Poème pour violon et orchestre (1896) opus 25.
C’est incontestablement la pièce la plus connue et la plus jouée de Chausson. L’œuvre est d'un seul mouvement divisé en trois sections enchaînées : Lento e misterioso, Animato, Finale.
Il existe une version de chambre prévue par le compositeur pour quatuor à cordes, violon et piano.
Chausson possédait dans sa bibliothèque les œuvres de l’écrivain russe Tourgueniev et c’est de l’une des nouvelles de l’écrivain, « Le chant de l’amour triomphant », que Chausson s’est inspiré pour écrire son œuvre.
Résumons l’argument : une femme, Valeria, amoureuse de deux hommes, un peintre, un musicien, mais c’est le peintre qui finit par avoir ses faveurs. Le musicien, déçu, part dans des pays lointains et en revient un jour avec un violon indien aux sonorités magiques. Toujours amoureux, il tente de conquérir Valeria en lui jouant du violon et celle-ci est troublée par la mélodie. Le peintre tue le musicien, mais Valeria sent en ses entrailles le mouvement d’un enfant, comme fécondé par le chant du violon…
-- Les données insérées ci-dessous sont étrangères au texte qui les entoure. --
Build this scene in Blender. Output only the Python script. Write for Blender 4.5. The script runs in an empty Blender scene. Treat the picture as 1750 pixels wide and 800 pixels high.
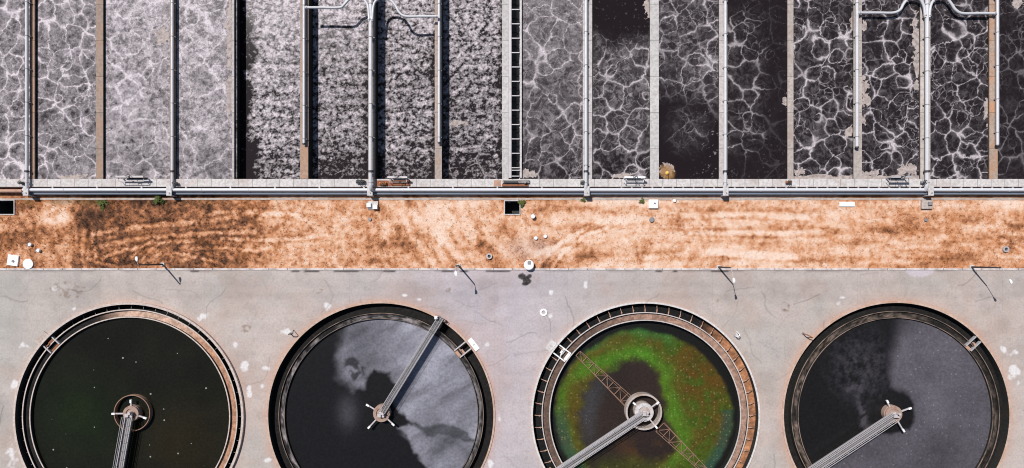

Chausson a retenu de cet argument, non point les détails anecdotiques, mais plutôt l’envoûtement provoqué sur Valeria par le son du violon, mélodie captivante, mystérieuse, qui vous accroche dès les premières notes dans le grave et ne vous lâche plus tout au long de son cheminement, tantôt apaisé, tantôt emporté, jusqu’aux trilles finales dans les extrêmes aiguës. En ceci il n’est pas un poème symphonique descriptif comme, nous le verrons plus tard au cours d’autres éditoriaux, le XIXe siècle en propose de nombreux exemples, mais plutôt une œuvre d’atmosphère, le violon ici se faisant poète. Debussy, dans un article souligne cet aspect :
« Rien n’est plus touchant de douceur rêveuse que la fin de ce Poème, où la musique, laissant de côté toute description, toute anecdote, devient le sentiment même qui en inspira l’émotion »
C’est le grand violoniste Ysaye qui créa l’œuvre à Paris.